Benjamin Button is born old. Left by his father, a button tycoon, on the doorstep of a Louisiana nursing home, his wrinkly, decrepit baby body is raised by one of the caregivers in the home. As he grows older in years, his body grows younger. He meets a little girl named Daisy, and though he is her age, his elderly appearance keeps him from becoming her playmate. Instead, he waits out the decades, working as a hired hand on a tugboat, seeing the world, until the time comes where his age and his looks can both catch up and meet square in the middle. He returns to Daisy, hopeful that they can spend a few years together, before she grows too old and he grows too young to keep their romance going.

At its best, The Curious Case of Benjamin Button is a technical marvel and a warm-hearted, beautiful movie. At its worst, Benjamin Button is a desperate, overblown exercise in sentimentality. trying very, very hard to get a reaction that really shouldn’t be this difficult to get. It wants you to feel romantic and wistful and sad, but it takes such a detour-laden path to get there, that the film never earns those honest emotions from the audience in response. The last time I can think of where someone spent this much time and money and tech whiz-bang trying to get an audience to cry a little was Bicentennial Man, the multi-generational Robin Williams sci-fi love story.

If Benjamin Button is primarily the love story between Benjamin (Brad Pitt) and Daisy (Cate Blanchett) , and I think that it is, since the movie is framed by Julia Ormand as Daisy’s daughter, reading aloud from Button’s diary to Daisy while she waits on her death bed on the eve of hurricane Katrina (that’s three tear-jerking situations stuffed into one, and yet, no tears are jerked), then why is the meat of the love story relegated to the final forty-five minutes of a two hour and forty-five minute film? If I asked you to take me someplace I had never been before, and you drove around for a long while, and the scenery was nice and I enjoyed the conversation, but when we arrived, I realized that not only had I been to this place before, but that you took the long way to get there, some thoughts are going to pop up. Did you know where you were going? Why did you take the long way? Do I have a right to complain, since I admittedly enjoyed the overall trip?

Director David Fincher has created a solid drama, with a solid, likeable cast, from a screenplay by Forrest Gump screenwriter Eric Roth, who borrows his own emotional beats of Gump to diminished effect. Jenny becomes Daisy. Mrs. Gump becomes Queenie. The boarding house becomes an old folks’ home. Lieutenant Dan and Vietnam become Captain Mike and World War II. Forrest’s leg braces become Benjamin’s wheelchair. There are even specific scenes that feel lifted wholesale from Gump, like the one that finds Benjamin heading to New York to watch Daisy perform, then getting his heart broken when he sees she’s got a new life. Just like Jenny and Forrest, Daisy gives Benjamin the “go-home-this-is-my-life-now” speech, while Benjamin offers puppy dog eyes and plaintive declarations of love.

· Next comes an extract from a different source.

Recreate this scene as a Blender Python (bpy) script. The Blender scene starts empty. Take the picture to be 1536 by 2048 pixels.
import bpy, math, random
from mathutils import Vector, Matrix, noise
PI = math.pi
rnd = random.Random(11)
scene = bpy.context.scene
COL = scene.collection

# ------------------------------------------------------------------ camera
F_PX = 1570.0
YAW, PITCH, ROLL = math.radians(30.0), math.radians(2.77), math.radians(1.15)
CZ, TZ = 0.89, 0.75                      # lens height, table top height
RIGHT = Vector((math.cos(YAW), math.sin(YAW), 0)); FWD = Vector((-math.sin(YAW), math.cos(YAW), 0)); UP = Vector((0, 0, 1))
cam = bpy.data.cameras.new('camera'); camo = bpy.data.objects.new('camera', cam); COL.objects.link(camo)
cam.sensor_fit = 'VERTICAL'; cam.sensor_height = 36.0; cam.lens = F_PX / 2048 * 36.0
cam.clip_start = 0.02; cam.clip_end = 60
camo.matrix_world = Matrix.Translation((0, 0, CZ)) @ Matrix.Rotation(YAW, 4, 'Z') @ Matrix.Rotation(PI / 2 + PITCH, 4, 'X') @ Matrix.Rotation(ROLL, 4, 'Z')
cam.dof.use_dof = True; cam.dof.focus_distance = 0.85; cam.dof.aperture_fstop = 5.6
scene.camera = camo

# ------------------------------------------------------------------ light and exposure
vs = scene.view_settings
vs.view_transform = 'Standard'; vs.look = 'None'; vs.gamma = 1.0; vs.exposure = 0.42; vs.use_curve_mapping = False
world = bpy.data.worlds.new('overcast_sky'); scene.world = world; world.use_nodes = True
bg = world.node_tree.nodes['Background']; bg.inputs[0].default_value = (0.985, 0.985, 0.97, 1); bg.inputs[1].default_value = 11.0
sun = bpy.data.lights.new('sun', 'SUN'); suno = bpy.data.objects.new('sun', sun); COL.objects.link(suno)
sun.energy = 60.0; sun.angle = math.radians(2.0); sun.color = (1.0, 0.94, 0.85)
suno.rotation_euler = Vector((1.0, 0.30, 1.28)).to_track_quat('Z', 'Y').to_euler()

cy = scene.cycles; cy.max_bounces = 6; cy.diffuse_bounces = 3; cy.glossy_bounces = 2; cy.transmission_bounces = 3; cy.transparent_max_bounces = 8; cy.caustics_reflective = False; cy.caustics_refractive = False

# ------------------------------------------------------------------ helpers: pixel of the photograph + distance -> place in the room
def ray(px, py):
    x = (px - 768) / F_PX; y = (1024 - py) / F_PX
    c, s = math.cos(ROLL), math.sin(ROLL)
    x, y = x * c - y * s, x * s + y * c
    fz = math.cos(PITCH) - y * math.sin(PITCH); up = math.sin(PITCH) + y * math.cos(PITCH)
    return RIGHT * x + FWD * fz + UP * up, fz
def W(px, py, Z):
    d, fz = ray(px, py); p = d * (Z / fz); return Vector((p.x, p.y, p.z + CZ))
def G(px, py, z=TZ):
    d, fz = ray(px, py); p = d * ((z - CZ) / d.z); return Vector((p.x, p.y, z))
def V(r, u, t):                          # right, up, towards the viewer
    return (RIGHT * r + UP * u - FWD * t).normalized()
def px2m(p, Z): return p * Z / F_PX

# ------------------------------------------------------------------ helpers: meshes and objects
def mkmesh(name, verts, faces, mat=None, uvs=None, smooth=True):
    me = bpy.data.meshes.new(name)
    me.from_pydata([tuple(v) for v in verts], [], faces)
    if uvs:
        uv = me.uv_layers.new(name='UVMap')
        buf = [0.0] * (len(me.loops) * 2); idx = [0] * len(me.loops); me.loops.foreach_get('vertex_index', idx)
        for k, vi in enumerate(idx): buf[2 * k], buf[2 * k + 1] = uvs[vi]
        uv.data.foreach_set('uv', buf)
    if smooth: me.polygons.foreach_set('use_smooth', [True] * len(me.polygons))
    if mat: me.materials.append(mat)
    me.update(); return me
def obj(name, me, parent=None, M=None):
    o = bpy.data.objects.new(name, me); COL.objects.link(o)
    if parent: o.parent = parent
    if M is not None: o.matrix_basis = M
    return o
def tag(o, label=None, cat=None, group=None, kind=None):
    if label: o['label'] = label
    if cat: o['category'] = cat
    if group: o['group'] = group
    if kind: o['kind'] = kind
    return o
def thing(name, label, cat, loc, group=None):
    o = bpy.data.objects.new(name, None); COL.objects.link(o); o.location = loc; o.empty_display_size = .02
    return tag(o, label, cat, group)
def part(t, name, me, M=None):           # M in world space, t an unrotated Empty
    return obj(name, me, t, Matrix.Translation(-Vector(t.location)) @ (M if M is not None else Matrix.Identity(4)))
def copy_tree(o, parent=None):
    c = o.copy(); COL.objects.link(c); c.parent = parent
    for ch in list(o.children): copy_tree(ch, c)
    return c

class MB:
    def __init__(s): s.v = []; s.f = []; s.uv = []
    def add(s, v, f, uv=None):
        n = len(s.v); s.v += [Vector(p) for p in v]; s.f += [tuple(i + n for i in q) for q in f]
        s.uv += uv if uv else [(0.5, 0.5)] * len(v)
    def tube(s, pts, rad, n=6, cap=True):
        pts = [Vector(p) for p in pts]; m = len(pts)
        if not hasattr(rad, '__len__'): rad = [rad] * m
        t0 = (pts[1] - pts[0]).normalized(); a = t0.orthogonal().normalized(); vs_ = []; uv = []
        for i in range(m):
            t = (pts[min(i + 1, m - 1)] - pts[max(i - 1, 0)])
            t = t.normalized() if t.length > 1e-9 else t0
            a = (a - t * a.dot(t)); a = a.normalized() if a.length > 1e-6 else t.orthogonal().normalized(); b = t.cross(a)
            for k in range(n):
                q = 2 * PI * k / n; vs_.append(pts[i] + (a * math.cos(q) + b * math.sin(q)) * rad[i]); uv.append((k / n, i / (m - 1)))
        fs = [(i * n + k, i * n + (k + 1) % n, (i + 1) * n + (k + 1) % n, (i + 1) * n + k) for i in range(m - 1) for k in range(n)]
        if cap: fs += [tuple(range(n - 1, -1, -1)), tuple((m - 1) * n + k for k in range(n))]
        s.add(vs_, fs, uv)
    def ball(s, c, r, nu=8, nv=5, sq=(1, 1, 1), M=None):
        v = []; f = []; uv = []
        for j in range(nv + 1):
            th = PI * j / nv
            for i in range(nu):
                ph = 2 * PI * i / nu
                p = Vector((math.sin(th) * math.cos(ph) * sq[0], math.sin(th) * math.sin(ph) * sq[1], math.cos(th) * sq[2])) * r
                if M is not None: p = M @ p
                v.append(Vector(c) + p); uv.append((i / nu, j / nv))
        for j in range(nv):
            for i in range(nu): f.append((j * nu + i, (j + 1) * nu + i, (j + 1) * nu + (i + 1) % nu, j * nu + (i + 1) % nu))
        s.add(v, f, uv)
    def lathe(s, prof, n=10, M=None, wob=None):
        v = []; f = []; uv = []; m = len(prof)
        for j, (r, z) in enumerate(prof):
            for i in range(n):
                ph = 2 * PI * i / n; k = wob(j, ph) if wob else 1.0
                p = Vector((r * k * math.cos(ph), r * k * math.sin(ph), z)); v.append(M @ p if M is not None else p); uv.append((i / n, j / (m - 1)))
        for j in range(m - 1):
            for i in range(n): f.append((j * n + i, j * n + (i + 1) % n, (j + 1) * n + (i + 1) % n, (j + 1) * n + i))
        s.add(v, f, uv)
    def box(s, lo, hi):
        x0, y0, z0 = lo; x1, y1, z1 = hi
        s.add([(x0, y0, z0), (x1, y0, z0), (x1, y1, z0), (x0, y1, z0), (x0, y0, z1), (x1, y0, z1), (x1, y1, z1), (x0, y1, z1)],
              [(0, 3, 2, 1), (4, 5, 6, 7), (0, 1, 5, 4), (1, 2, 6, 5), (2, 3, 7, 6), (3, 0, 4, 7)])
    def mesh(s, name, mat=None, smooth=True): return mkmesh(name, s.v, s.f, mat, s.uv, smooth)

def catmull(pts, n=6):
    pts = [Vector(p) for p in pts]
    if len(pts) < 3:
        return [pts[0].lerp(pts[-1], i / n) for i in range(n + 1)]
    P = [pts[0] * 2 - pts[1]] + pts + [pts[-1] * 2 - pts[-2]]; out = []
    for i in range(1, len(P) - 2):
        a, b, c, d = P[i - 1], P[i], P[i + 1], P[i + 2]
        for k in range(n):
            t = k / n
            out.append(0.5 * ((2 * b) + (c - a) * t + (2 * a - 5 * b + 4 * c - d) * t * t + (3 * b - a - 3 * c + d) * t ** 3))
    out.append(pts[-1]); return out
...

Some moments in Benjamin Button are truly special, but the undeniable success of a handful of scenes is not enough to elevate The Curious Case of Benjamin Button to masterpiece status. The bittersweet romance works only through the strength of the actors, not the derivative screenplay or the impressive cinematography, and generally, when you try and force movie magic in a way that is more technical than organic, the audience is going to resist a little. Despite all that, Benjamin Button is so close to being great at times that it still manages to be a must-see this Holiday season. You can tell what it’s aiming for, and it misses, maybe not enough to damage the overall enjoyment of the movie, but enough that you’ll be able to tell.